Objective: The lines beneath this instruction, from the first through the one containing "COL = SC.collection", must be transcribed exactly; no other line belongs in the output.
___ Material provided ___
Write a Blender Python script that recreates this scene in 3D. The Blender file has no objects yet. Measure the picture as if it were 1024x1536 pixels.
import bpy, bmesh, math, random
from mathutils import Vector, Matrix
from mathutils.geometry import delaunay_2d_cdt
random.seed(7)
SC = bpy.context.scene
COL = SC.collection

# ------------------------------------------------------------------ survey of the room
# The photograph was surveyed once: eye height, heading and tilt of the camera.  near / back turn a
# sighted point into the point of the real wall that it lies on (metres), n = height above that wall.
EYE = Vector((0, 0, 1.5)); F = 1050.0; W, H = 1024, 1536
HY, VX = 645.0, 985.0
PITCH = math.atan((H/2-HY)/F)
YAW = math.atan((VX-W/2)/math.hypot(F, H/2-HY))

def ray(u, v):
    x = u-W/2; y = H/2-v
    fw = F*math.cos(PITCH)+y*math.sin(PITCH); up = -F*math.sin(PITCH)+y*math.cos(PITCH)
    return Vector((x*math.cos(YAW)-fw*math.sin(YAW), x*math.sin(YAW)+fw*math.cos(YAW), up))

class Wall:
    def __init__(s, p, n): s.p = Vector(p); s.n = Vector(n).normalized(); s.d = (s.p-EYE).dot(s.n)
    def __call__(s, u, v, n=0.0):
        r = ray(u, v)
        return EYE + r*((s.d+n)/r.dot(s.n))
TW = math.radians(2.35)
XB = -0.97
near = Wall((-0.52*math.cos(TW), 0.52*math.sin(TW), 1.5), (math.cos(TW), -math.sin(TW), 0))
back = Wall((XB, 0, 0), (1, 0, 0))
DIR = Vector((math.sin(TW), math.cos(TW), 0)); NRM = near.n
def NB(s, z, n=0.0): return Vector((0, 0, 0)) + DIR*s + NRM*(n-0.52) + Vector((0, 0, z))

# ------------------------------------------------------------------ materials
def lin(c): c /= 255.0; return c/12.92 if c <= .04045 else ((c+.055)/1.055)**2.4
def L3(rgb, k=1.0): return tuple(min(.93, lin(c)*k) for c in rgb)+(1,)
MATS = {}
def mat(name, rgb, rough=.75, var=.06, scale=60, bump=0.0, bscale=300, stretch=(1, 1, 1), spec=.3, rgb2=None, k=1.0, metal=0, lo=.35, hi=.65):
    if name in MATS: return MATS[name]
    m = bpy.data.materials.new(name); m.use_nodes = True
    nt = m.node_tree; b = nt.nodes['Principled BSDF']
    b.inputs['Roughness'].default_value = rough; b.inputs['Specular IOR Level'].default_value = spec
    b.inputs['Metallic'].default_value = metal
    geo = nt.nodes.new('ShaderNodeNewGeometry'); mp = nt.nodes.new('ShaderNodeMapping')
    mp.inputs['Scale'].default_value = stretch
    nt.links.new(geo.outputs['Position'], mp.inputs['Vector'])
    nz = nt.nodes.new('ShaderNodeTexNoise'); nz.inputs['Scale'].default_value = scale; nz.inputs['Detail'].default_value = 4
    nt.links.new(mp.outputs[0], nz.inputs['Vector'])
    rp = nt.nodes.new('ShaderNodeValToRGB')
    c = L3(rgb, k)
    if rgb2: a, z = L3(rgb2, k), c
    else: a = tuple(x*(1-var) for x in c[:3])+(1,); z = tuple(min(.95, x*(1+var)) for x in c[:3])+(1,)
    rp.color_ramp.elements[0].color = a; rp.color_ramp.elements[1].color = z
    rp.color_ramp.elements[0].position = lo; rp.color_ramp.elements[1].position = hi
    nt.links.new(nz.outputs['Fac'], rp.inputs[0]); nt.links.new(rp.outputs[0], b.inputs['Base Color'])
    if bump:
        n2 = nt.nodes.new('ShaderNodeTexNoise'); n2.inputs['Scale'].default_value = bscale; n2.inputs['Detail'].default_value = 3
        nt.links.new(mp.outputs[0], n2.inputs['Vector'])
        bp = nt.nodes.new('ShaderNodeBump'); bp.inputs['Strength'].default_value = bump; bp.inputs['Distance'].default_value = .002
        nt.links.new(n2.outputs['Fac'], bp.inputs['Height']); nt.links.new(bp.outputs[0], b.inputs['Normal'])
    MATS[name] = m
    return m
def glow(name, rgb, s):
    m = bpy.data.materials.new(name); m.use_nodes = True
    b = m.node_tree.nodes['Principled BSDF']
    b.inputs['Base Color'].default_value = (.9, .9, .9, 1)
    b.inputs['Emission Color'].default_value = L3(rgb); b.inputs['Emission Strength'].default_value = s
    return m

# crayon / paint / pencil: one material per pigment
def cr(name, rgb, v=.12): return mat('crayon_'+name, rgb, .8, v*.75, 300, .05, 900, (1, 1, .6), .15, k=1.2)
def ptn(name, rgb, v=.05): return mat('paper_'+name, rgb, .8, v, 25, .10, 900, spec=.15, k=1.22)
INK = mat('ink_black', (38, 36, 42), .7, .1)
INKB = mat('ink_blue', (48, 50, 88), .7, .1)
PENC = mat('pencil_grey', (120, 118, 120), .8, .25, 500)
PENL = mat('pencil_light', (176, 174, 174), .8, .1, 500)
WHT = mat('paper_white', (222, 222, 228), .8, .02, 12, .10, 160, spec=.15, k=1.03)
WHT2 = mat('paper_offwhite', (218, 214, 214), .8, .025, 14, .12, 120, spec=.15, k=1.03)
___
The output:
Write a Blender Python script that recreates this scene in 3D. The Blender file has no objects yet. Measure the picture as if it were 1024x1536 pixels.
import bpy, bmesh, math, random
from mathutils import Vector, Matrix
from mathutils.geometry import delaunay_2d_cdt
random.seed(7)
SC = bpy.context.scene
COL = SC.collection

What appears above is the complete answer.